Expand Your Reality kicked off this morning in Chicago, the first stop of five cities. Dallas is the second, opening August 9 and running through August 18 at Gilley’s South Side Ballroom. Tickets start at $34, and general admission includes a two-and-a-half hour window in the colorful dreamscape.

Dan Lam’s work at 29Rooms Chicago. Photo Getty for Refinery29.

29Rooms tapped two local artists to participate in the Dallas show (the majority of installations will be the same from city to city). Dan Lam, known for her delectable, drippy, amorphous sculptures, will be featured in the Art Park, 29Rooms’ new initiative that groups together local artists from every tour stop. Displayed on specially designed pedestals, Lam’s sculptures look more enticing than ever. 

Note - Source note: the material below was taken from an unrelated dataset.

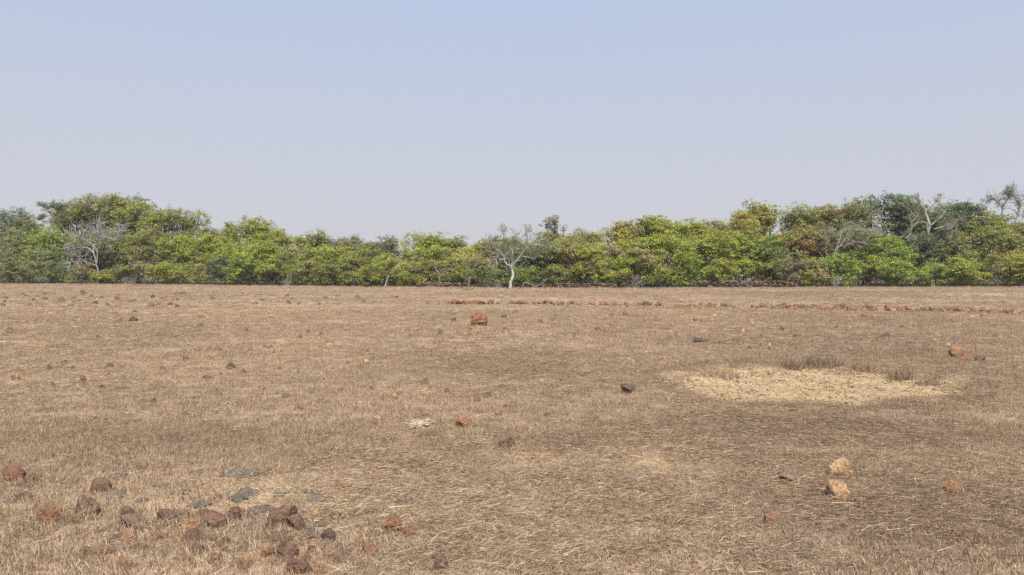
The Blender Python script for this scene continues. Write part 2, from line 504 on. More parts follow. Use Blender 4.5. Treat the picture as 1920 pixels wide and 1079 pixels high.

“There are little steps that lead up to it. It’s a fun way, normally they’re on pedestals or shelves, so to have a unique structure is really cool,” says Lam. The artist has been steadily increasing the scale of her sculptures over the past two years, which makes them the perfect fit for an immersive exhibition like 29Rooms. “That’s what I’ve been thinking about a lot more–installation based works and how the public interacts with them,” she adds. 

Denton-based artist and UNT professor Alicia Eggert, whose arresting neon signs have been a crowd favorite at Aurora, will create a full-scale billboard for the entrance of Dallas’ 29Rooms. This piece will be exclusive to the Dallas location (and I hope it sticks around after the exhibit ends). 

Other offerings in this smorgasbord of interactive artwork include “29 Questions”, a social experiment where two strangers ask one another 29 questions; and “A Blind Date with Destiny,” a room where you “embark on a cosmic journey to unpack the mysteries of your fortune.” (Is this a fancy way of saying it’s a fortune teller? I’m not a psychic, so I’m not sure.) The talented Carlota Guerrero collaborated with the company for “A Conversation with Your Inner Child,” where guests can write messages to their past selves. Musician Kali Uchis played a part in “Dream Doorways,” a surreal installation bridging the conscious and subconscious. Unbothered, Refinery29’s dedicated platform for black millennial women, has an installation called “A Long Line of Queendom.” There’s also an array of rooms brought to you by partnerships with brands and companies like Bitten, Prudential, Transitions Lenses, SheaMoisture, Panera, and others.

Photo Getty for Refinery29.

The full exhibit will take over 94,000 square feet at Gilley’s South Side Ballroom. Tickets are already available–and if 29Rooms’ popularity in other cities is any indication, you’ll want to plan a visit sooner than later.